Dick Cheney would be comfortable with Machan as his speech
writer and guiding light on morality on these subjects. Machan is no champion of liberty and he is no
champion of the individual. His tone in
the Daily Bell interview (if I may use “tone” to describe the written word) is
that of a war-monger; what I have been able to find elsewhere merely supports
this conclusion.
What a strange interview...
ReplyDeleteIt was like watching an owner try and stroke a pissed off cat who would occasionally rear and bite.
And at some points Machan resembled the the teenager in this song:
http://www.youtube.com/watch?v=TsH4CrwExCQ
Well, this kind of reaction is why I prefer small "l" libertarianism: zero compunction to maintain party lines; a spade is indeed a spade.

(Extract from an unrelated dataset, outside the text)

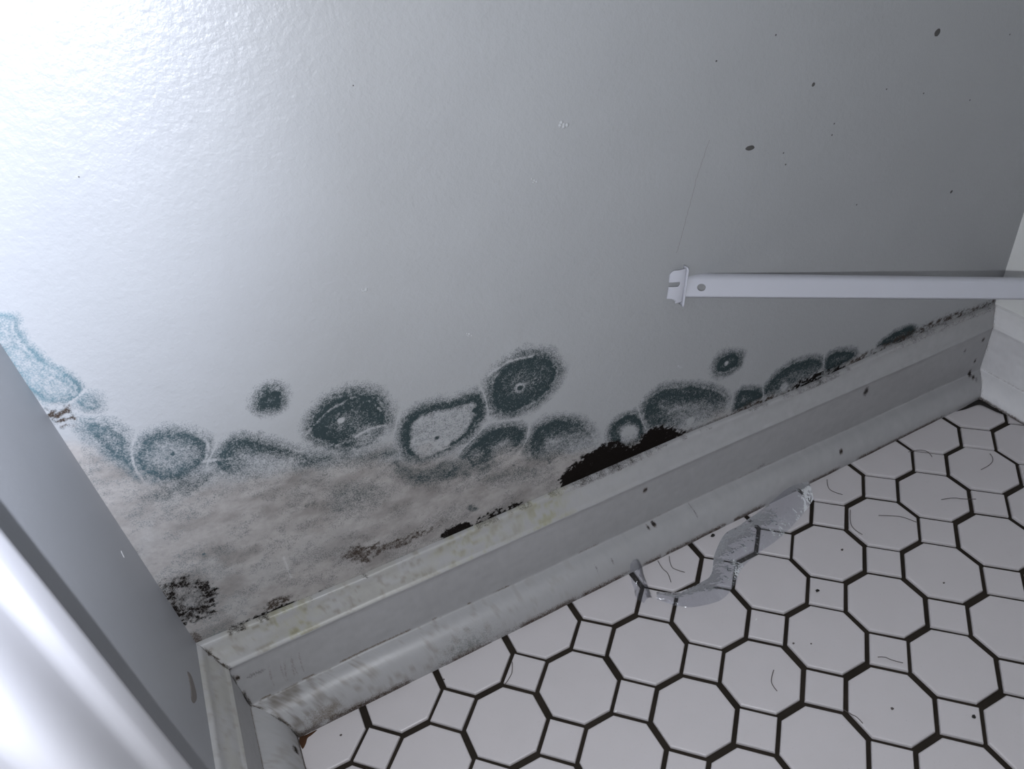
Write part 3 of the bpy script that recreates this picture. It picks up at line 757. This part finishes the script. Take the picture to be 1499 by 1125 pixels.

Finally, have you perused the Martyrdom of Man by Winwoode Reade ?(1872): http://www.exclassics.com/martyrdom/mrtintro.htm
So many compare the US to the fall of Rome, but the first 20 pages or so of Martyrdom would seem to find many similarities between the fall of the Egyptians. A lot of insight into the nature of men and what are the fruits of a certain structure of incentive.
"In the modern world we find luxury the harbinger of progress, in the ancient world the omen of decline. But how can this be? Nature does not contradict herself; the laws which govern the movements of society are as regular and unchangeable as those which govern the movements of the stars.
"Wealth is in reality as indispensable to mankind for purposes of growth as water to the soil. It is not the fault of the water if its natural circulation is interfered with, if certain portions of the land are drowned while others are left completely dry. Wealth in all countries of the ancient world was artificially confined to a certain class. More than half the area of the Greek and Roman world was shut off by slavery from the fertilising stream. This single fact is sufficient to explain how that old civilisation, in some respects so splendid, was yet so one-sided and incomplete. (Martyrdom of Man, pg. 14)"
This is written from the perspective of 1872. Pretty marvelous insights.
Always like passing by here, excellent post.